Exercise description =
Without including any pictures, copy each entry below exactly.

━━ Dataset extract

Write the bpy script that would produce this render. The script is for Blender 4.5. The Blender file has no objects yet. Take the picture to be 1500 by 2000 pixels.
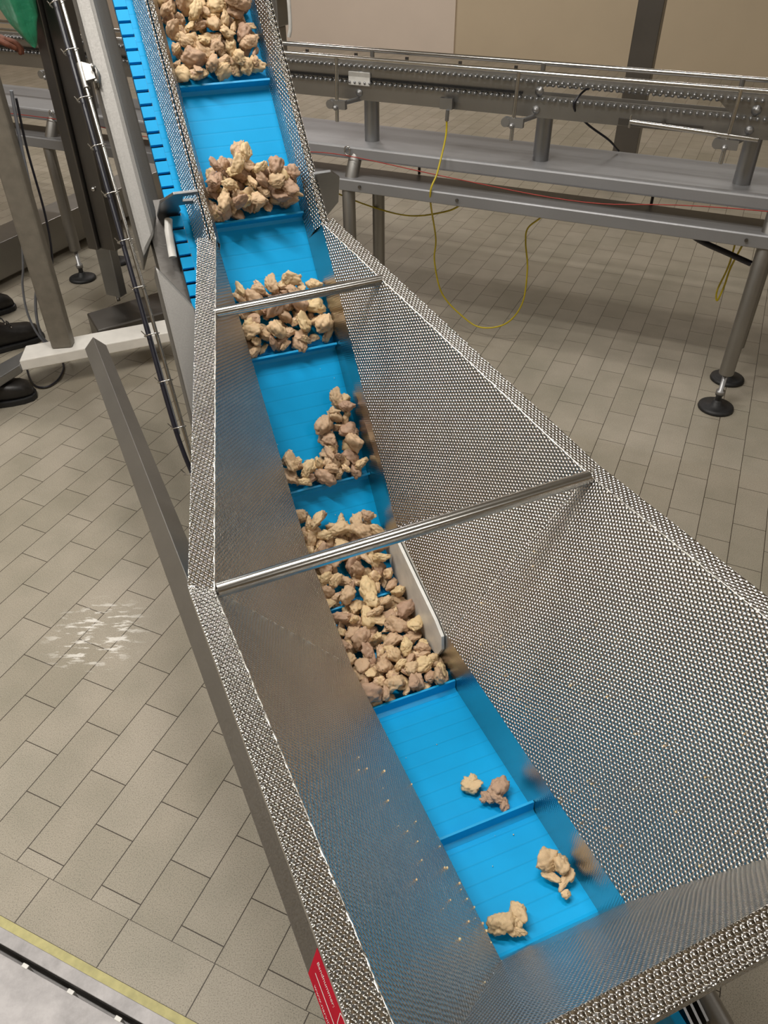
import bpy, math, random
from mathutils import Vector, Matrix, noise
V3 = Vector
sc = bpy.context.scene
COL = sc.collection
H = 1.65            # camera height over the floor
W = 0.21            # clear width of the blue belt
# ------------------------------------------------------------------ camera
PITCH, ROLL, FPX = 0.691742715, 0.004494851, 1523.57
cp, sp_ = math.cos(PITCH), math.sin(PITCH)
fw = V3((0, cp, -sp_)); rt = V3((1, 0, 0)); dn = fw.cross(rt)
cr, sr = math.cos(ROLL), math.sin(ROLL)
r2 = rt * cr + dn * sr; d2 = dn * cr - rt * sr
cam = bpy.data.cameras.new('camera'); camo = bpy.data.objects.new('camera', cam); COL.objects.link(camo)
m = Matrix((r2, -d2, -fw)).transposed().to_4x4(); m.translation = (0, 0, H)
camo.matrix_world = m
cam.sensor_fit = 'VERTICAL'; cam.sensor_height = 24; cam.sensor_width = 18; cam.lens = 24 * FPX / 2000
cam.clip_start = 0.05; cam.clip_end = 60
sc.camera = camo
# ------------------------------------------------------------------ world, view, lights
wd = bpy.data.worlds.new('World'); sc.world = wd; wd.use_nodes = True
wd.node_tree.nodes['Background'].inputs[0].default_value = (1.0, 0.95, 0.88, 1)
wd.node_tree.nodes['Background'].inputs[1].default_value = 0.05
sc.view_settings.view_transform = 'Standard'; sc.view_settings.look = 'None'
sc.view_settings.exposure = 0.0; sc.view_settings.gamma = 1.0; sc.view_settings.use_curve_mapping = False
# tile axes of the room (ut along the walls, vt towards the back wall)
TA = math.radians(-23.9946)
UT = V3((math.cos(TA), math.sin(TA), 0)); VT = V3((-math.sin(TA), math.cos(TA), 0))
def RM(u, v, z): return UT * u + VT * v + V3((0, 0, z))
def lamp(u, v, z, sx, sy, power, col=(1, 0.958, 0.89)):
    l = bpy.data.lights.new('ceiling_tube', 'AREA'); l.shape = 'RECTANGLE'; l.size = sx; l.size_y = sy
    l.energy = power; l.color = col
    o = bpy.data.objects.new('ceiling_tube', l); COL.objects.link(o)
    o.location = RM(u, v, z); o.rotation_euler = (0, 0, TA)
    return o
lamp(-1.5, 0.2, 3.9, 1.5, 0.14, 75)
lamp(-0.8, 1.55, 3.9, 1.5, 0.45, 55)
lamp(2.8, -0.6, 3.9, 1.5, 0.14, 26)
lamp(5.0, 2.0, 3.9, 1.5, 0.14, 36)
lamp(-4.2, 0.6, 3.9, 1.5, 0.14, 90)
lamp(-4.6, 4.0, 3.9, 1.5, 0.14, 45)
lamp(-4.6, 7.2, 3.9, 1.5, 0.14, 75, (1, 0.93, 0.89))
lamp(-0.4, 6.8, 3.9, 1.5, 0.14, 38)

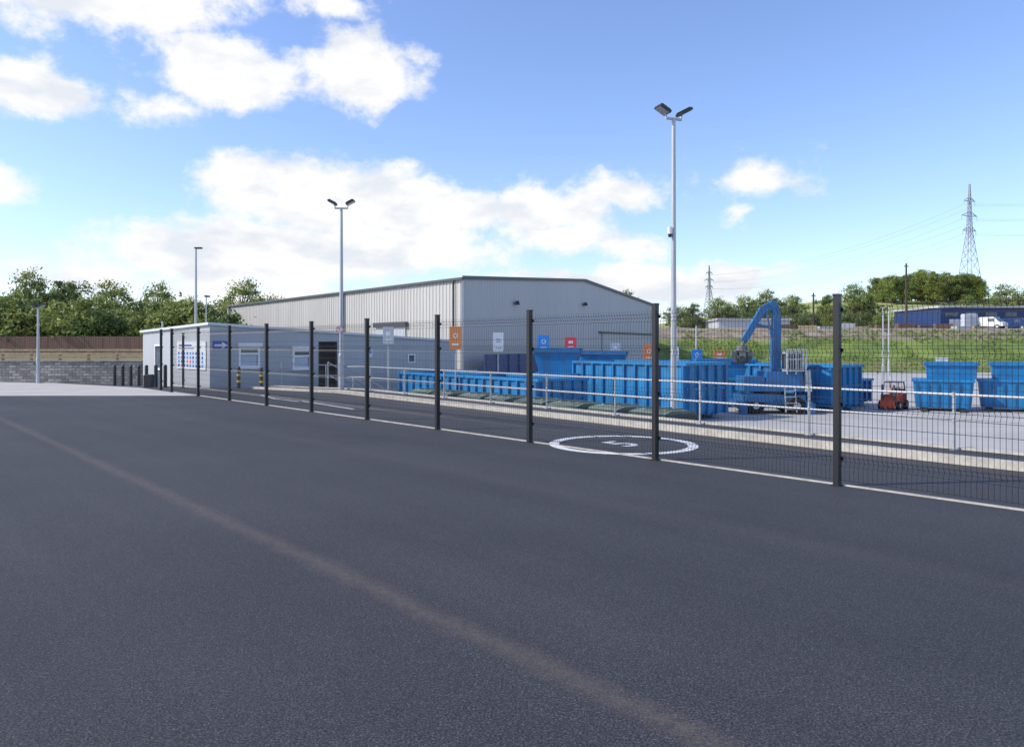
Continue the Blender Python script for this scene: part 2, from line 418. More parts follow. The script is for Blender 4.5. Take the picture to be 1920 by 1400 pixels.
# ------------------------------------------------------------------ galvanised guard rail
rail = thing('guard_rail', 'galvanised two-bar tube guard rail along the lane kerb', 'railing')
TR = 11.38
posts = [4.67+2.2*k for k in range(-4, 10)]
def rz_(s): return h(*st(s, 11.0))+.10
rp_me = MB().cyl((0,0,0), (0,0,.77), .021, n=10).cyl((0,0,0),(0,0,.012),.07,n=10)
for zz in (.42, .77): rp_me.cyl((0,0,zz-.03), (0,0,zz+.03), .03, n=10)
rp_me = rp_me.mesh('rail_post', M_galv)
for s_ in posts:
    x, y = st(s_, TR); p = link(bpy.data.objects.new('rail_post', rp_me)); p.parent = rail; p.location = (x, y, rz_(s_))
for zz in (.42, .77):
    mb = MB()
    for a, b in ((posts[0], 22.9), (22.9, posts[-1])):
        pa, pc = st(a, TR), st(b, TR)
        mb.cyl((*pa, rz_(a)+zz), (*pc, rz_(b)+zz), .019, n=10)
    part(rail, 'rail_bar', mb, M_galv)
rail2 = thing('guard_rail', 'galvanised tube guard rail on the short wall below the grey office', 'railing')
tp = [11.9+2.0*k for k in range(6)]
def z2(t): return max(-1.19, hplane(*st(31.4, t))+.12)
for t_ in tp:
    x, y = st(31.4, t_); p = link(bpy.data.objects.new('rail_post', rp_me)); p.parent = rail2; p.location = (x, y, z2(t_)); p.scale = (1, 1, 1.25)
for zz in (.52, .96):
    mb = MB().cyl((*st(31.4, tp[0]), z2(tp[0])+zz), (*st(31.4, tp[-1]), z2(tp[-1])+zz), .02)
    part(rail2, 'rail_bar', mb, M_galv)
sx, sy = st(25.6, 11.65)
stairs = thing('steel_stairs', 'galvanised steps with sloping handrails down to the lower yard', 'stairs', (sx, sy, -1.2), math.atan2(Nn[1], Nn[0]))
for i in range(7): part(stairs, 'step_tread', MB().box(.02+i*.28, .32+i*.28, -.5, .5, 1.2-.02-.17*(i+1), 1.2-.17*(i+1)+.03), M_galv)
for sy_ in (-.55, .55):
    mb = MB().beam((0, sy_, 1.15), (2.0, sy_, 0.02), .04, .2)
    for zz in (.5, .95): mb.cyl((0, sy_, 1.2+zz), (2.0, sy_, .05+zz), .022)
    for q in (0, .5, 1): mb.cyl((2*q, sy_, 1.2-1.15*q), (2*q, sy_, 1.2-1.15*q+.95), .022)
    part(stairs, 'handrail', mb, M_galv)

# ------------------------------------------------------------------ lamp columns
def flood(mbh, mbl, x, y, z, side, tilt):
    c, s_ = math.cos(tilt), math.sin(tilt)
    w, d, t = .15, .15, .045
    ctr = Vector((x, y, z)); ax = Vector((side*c, 0, s_)); ay = Vector((0, 1, 0)); az = Vector((-side*s_, 0, c))
    def bx(mb, lx, ly, z0, z1):
        v = [ctr+ax*(i*lx)+ay*(j*ly)+az*k for k in (z0, z1) for i, j in ((-1,-1),(1,-1),(1,1),(-1,1))]
        mb.add(v, [(0,3,2,1),(4,5,6,7),(0,1,5,4),(1,2,6,5),(2,3,7,6),(3,0,4,7)])
    bx(mbh, w, d, -t*.4, t); bx(mbl, w*.85, d*.85, -t*.4-.012, -t*.4-.002)
    for k in range(5):
        q = ctr+ay*(-d+.03+k*(2*d-.06)/4)
        mbh.beam(q-ax*w*.8+az*(t+.010), q+ax*w*.8+az*(t+.010), .01, .03)
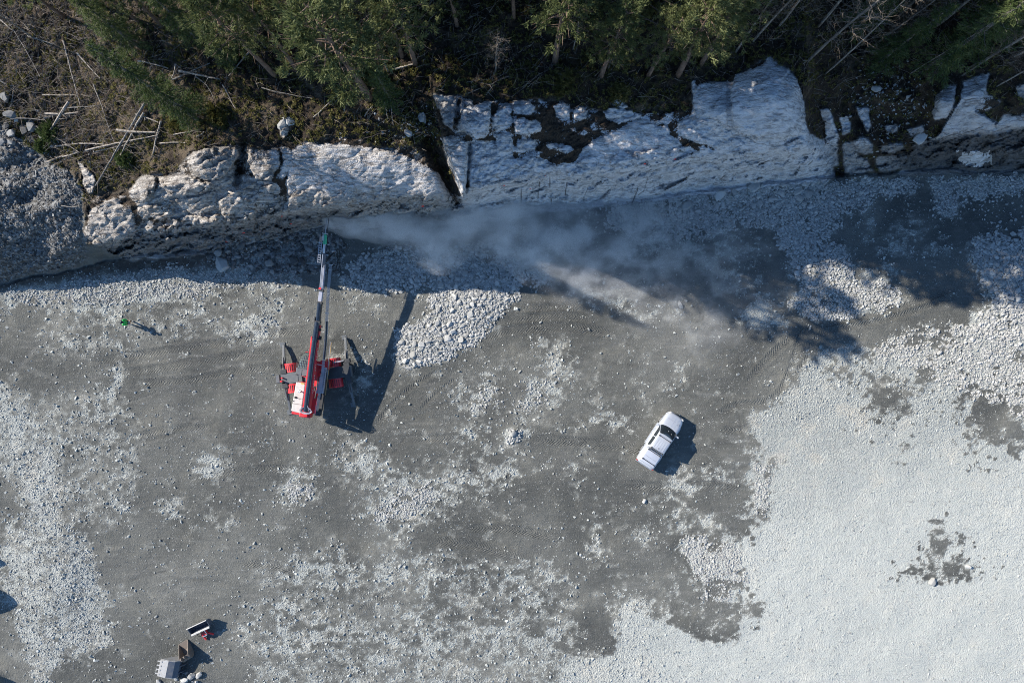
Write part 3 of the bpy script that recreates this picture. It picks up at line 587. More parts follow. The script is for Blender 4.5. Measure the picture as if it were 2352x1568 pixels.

━━━━

Expected answer =
Write the bpy script that would produce this render. The script is for Blender 4.5. The Blender file has no objects yet. Take the picture to be 1500 by 2000 pixels.
import bpy, math, random
from mathutils import Vector, Matrix, noise
V3 = Vector
sc = bpy.context.scene
COL = sc.collection
H = 1.65            # camera height over the floor
W = 0.21            # clear width of the blue belt
# ------------------------------------------------------------------ camera
PITCH, ROLL, FPX = 0.691742715, 0.004494851, 1523.57
cp, sp_ = math.cos(PITCH), math.sin(PITCH)
fw = V3((0, cp, -sp_)); rt = V3((1, 0, 0)); dn = fw.cross(rt)
cr, sr = math.cos(ROLL), math.sin(ROLL)
r2 = rt * cr + dn * sr; d2 = dn * cr - rt * sr
cam = bpy.data.cameras.new('camera'); camo = bpy.data.objects.new('camera', cam); COL.objects.link(camo)
m = Matrix((r2, -d2, -fw)).transposed().to_4x4(); m.translation = (0, 0, H)
camo.matrix_world = m
cam.sensor_fit = 'VERTICAL'; cam.sensor_height = 24; cam.sensor_width = 18; cam.lens = 24 * FPX / 2000
cam.clip_start = 0.05; cam.clip_end = 60
sc.camera = camo
# ------------------------------------------------------------------ world, view, lights
wd = bpy.data.worlds.new('World'); sc.world = wd; wd.use_nodes = True
wd.node_tree.nodes['Background'].inputs[0].default_value = (1.0, 0.95, 0.88, 1)
wd.node_tree.nodes['Background'].inputs[1].default_value = 0.05
sc.view_settings.view_transform = 'Standard'; sc.view_settings.look = 'None'
sc.view_settings.exposure = 0.0; sc.view_settings.gamma = 1.0; sc.view_settings.use_curve_mapping = False
# tile axes of the room (ut along the walls, vt towards the back wall)
TA = math.radians(-23.9946)
UT = V3((math.cos(TA), math.sin(TA), 0)); VT = V3((-math.sin(TA), math.cos(TA), 0))
def RM(u, v, z): return UT * u + VT * v + V3((0, 0, z))
def lamp(u, v, z, sx, sy, power, col=(1, 0.958, 0.89)):
    l = bpy.data.lights.new('ceiling_tube', 'AREA'); l.shape = 'RECTANGLE'; l.size = sx; l.size_y = sy
    l.energy = power; l.color = col
    o = bpy.data.objects.new('ceiling_tube', l); COL.objects.link(o)
    o.location = RM(u, v, z); o.rotation_euler = (0, 0, TA)
    return o
lamp(-1.5, 0.2, 3.9, 1.5, 0.14, 75)
lamp(-0.8, 1.55, 3.9, 1.5, 0.45, 55)
lamp(2.8, -0.6, 3.9, 1.5, 0.14, 26)
lamp(5.0, 2.0, 3.9, 1.5, 0.14, 36)
lamp(-4.2, 0.6, 3.9, 1.5, 0.14, 90)
lamp(-4.6, 4.0, 3.9, 1.5, 0.14, 45)
lamp(-4.6, 7.2, 3.9, 1.5, 0.14, 75, (1, 0.93, 0.89))
lamp(-0.4, 6.8, 3.9, 1.5, 0.14, 38)

Continue the Blender Python script for this scene: part 2, from line 418. More parts follow. The script is for Blender 4.5. Take the picture to be 1920 by 1400 pixels.
# ------------------------------------------------------------------ galvanised guard rail
rail = thing('guard_rail', 'galvanised two-bar tube guard rail along the lane kerb', 'railing')
TR = 11.38
posts = [4.67+2.2*k for k in range(-4, 10)]
def rz_(s): return h(*st(s, 11.0))+.10
rp_me = MB().cyl((0,0,0), (0,0,.77), .021, n=10).cyl((0,0,0),(0,0,.012),.07,n=10)
for zz in (.42, .77): rp_me.cyl((0,0,zz-.03), (0,0,zz+.03), .03, n=10)
rp_me = rp_me.mesh('rail_post', M_galv)
for s_ in posts:
    x, y = st(s_, TR); p = link(bpy.data.objects.new('rail_post', rp_me)); p.parent = rail; p.location = (x, y, rz_(s_))
for zz in (.42, .77):
    mb = MB()
    for a, b in ((posts[0], 22.9), (22.9, posts[-1])):
        pa, pc = st(a, TR), st(b, TR)
        mb.cyl((*pa, rz_(a)+zz), (*pc, rz_(b)+zz), .019, n=10)
    part(rail, 'rail_bar', mb, M_galv)
rail2 = thing('guard_rail', 'galvanised tube guard rail on the short wall below the grey office', 'railing')
tp = [11.9+2.0*k for k in range(6)]
def z2(t): return max(-1.19, hplane(*st(31.4, t))+.12)
for t_ in tp:
    x, y = st(31.4, t_); p = link(bpy.data.objects.new('rail_post', rp_me)); p.parent = rail2; p.location = (x, y, z2(t_)); p.scale = (1, 1, 1.25)
for zz in (.52, .96):
    mb = MB().cyl((*st(31.4, tp[0]), z2(tp[0])+zz), (*st(31.4, tp[-1]), z2(tp[-1])+zz), .02)
    part(rail2, 'rail_bar', mb, M_galv)
sx, sy = st(25.6, 11.65)
stairs = thing('steel_stairs', 'galvanised steps with sloping handrails down to the lower yard', 'stairs', (sx, sy, -1.2), math.atan2(Nn[1], Nn[0]))
for i in range(7): part(stairs, 'step_tread', MB().box(.02+i*.28, .32+i*.28, -.5, .5, 1.2-.02-.17*(i+1), 1.2-.17*(i+1)+.03), M_galv)
for sy_ in (-.55, .55):
    mb = MB().beam((0, sy_, 1.15), (2.0, sy_, 0.02), .04, .2)
    for zz in (.5, .95): mb.cyl((0, sy_, 1.2+zz), (2.0, sy_, .05+zz), .022)
    for q in (0, .5, 1): mb.cyl((2*q, sy_, 1.2-1.15*q), (2*q, sy_, 1.2-1.15*q+.95), .022)
    part(stairs, 'handrail', mb, M_galv)

# ------------------------------------------------------------------ lamp columns
def flood(mbh, mbl, x, y, z, side, tilt):
    c, s_ = math.cos(tilt), math.sin(tilt)
    w, d, t = .15, .15, .045
    ctr = Vector((x, y, z)); ax = Vector((side*c, 0, s_)); ay = Vector((0, 1, 0)); az = Vector((-side*s_, 0, c))
    def bx(mb, lx, ly, z0, z1):
        v = [ctr+ax*(i*lx)+ay*(j*ly)+az*k for k in (z0, z1) for i, j in ((-1,-1),(1,-1),(1,1),(-1,1))]
        mb.add(v, [(0,3,2,1),(4,5,6,7),(0,1,5,4),(1,2,6,5),(2,3,7,6),(3,0,4,7)])
    bx(mbh, w, d, -t*.4, t); bx(mbl, w*.85, d*.85, -t*.4-.012, -t*.4-.002)
    for k in range(5):
        q = ctr+ay*(-d+.03+k*(2*d-.06)/4)
        mbh.beam(q-ax*w*.8+az*(t+.010), q+ax*w*.8+az*(t+.010), .01, .03)
Write part 3 of the bpy script that recreates this picture. It picks up at line 587. More parts follow. The script is for Blender 4.5. Measure the picture as if it were 2352x1568 pixels.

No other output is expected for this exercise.